Enfraquecimento da circulação do Atlântico, fundamental para regulação das chuvas, pode interferir na cobertura florestal
Um recente estudo liderado por cientistas da USP, publicado na revista Nature em 1º de novembro, analisou os impactos potenciais do colapso do sistema de correntes oceânicas do Atlântico – particularmente da Célula de Revolvimento Meridional do Atlântico (Amoc) – sobre o clima e, especificamente, sobre a floresta amazônica. Este sistema, fundamental para o transporte de calor e a regulação das chuvas, se enfraquecido, pode desencadear mudanças significativas nos padrões de precipitação, com redução de chuvas no norte e aumento no sul da Amazônia.
Segundo os pesquisadores, as áreas do sul e leste do bioma possuem desmatamento já mais intenso, assim, poderiam receber mais chuvas. Entretanto, isso ocorre em regiões onde a floresta já foi severamente degradada. Em contrapartida, as áreas do norte, onde a vegetação ainda é relativamente preservada, enfrentariam uma redução nas chuvas que aumentaria a vulnerabilidade da floresta.
Segundo os autores, as mudanças climáticas desencadeadas pelo enfraquecimento da Amoc, somadas às mudanças no uso do solo vinculadas ao desmatamento, podem provocar um colapso irreversível da cobertura florestal da Amazônia.
O estudo foi conduzido pelo geólogo Thomas Akabane, como parte da sua pesquisa de doutorado no Instituto de Geociências (IGc) da USP, sob orientação de Cristiano Chiessi, especialista em Paleoclimatologia da Escola de Artes, Ciências e Humanidades (EACH) e do professor Paulo Eduardo de Oliveira, também do IGc. “Pela primeira vez sabemos qual é a resposta da floresta a um enfraquecimento marcante da Amoc. Isso é muito importante”, diz Chiessi.
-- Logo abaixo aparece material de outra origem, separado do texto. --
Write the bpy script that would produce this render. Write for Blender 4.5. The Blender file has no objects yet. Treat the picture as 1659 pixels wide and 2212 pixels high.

Resposta de milhões de anos
A pesquisa da USP utilizou pistas obtidas no fundo do mar, analisando vestígios históricos de pólen e microcarvão preservados em sedimentos marinhos. Esses sedimentos captam o que fluía pela foz do Rio Amazonas milhares de anos atrás e, por serem ricos em material de origem amazônica, carregam “assinaturas” químicas e moleculares que permitem reconstruir o estado da floresta durante períodos passados de interrupção temporária da circulação do Atlântico, ocorridos no fim da última era glacial. É como se os cientistas estivessem analisando uma “amostra de sangue” da Amazônia do passado, preservada no fundo do oceano.
A amostra foi coletada em 2012, durante uma expedição realizada com o navio de pesquisa alemão RV Maria S. Merian, que Chiessi liderou em parceria com colegas da Alemanha.
A partir das análises do material contido no testemunho, indica-se que a cobertura florestal da Amazônia passou por transformações importantes nesses períodos. No Último Máximo Glacial, segundo os pesquisadores, houve uma expansão de espécies de ecossistemas montanos dos Andes e das Guianas para as terras baixas da Amazônia, local onde antes predominavam espécies de clima quente e úmido. “Houve uma mudança bastante significativa na composição da floresta, mas ela nunca deixou de ser floresta”, destaca Akabane em entrevista ao Jornal da USP.
Projeções futuras
Com as conclusões do estudo, Chiessi teme que o enfraquecimento da Amoc seja “a gota d’água” que leve ao colapso da Amazônia ainda neste século. “De que adianta a queda na precipitação no norte ser balanceada por um aumento no sul, se é nessa região que o desmatamento impera?”, questiona o professor. “Essa soma pode levar a floresta ao seu tipping point.”
Assim, segundo os pesquisadores, é imprescindível que estudos futuros sobre o tema considerem os “impactos combinados de potenciais cenários futuros de enfraquecimento da Amoc sob condições reais de degradação florestal antropogênica e aquecimento global”.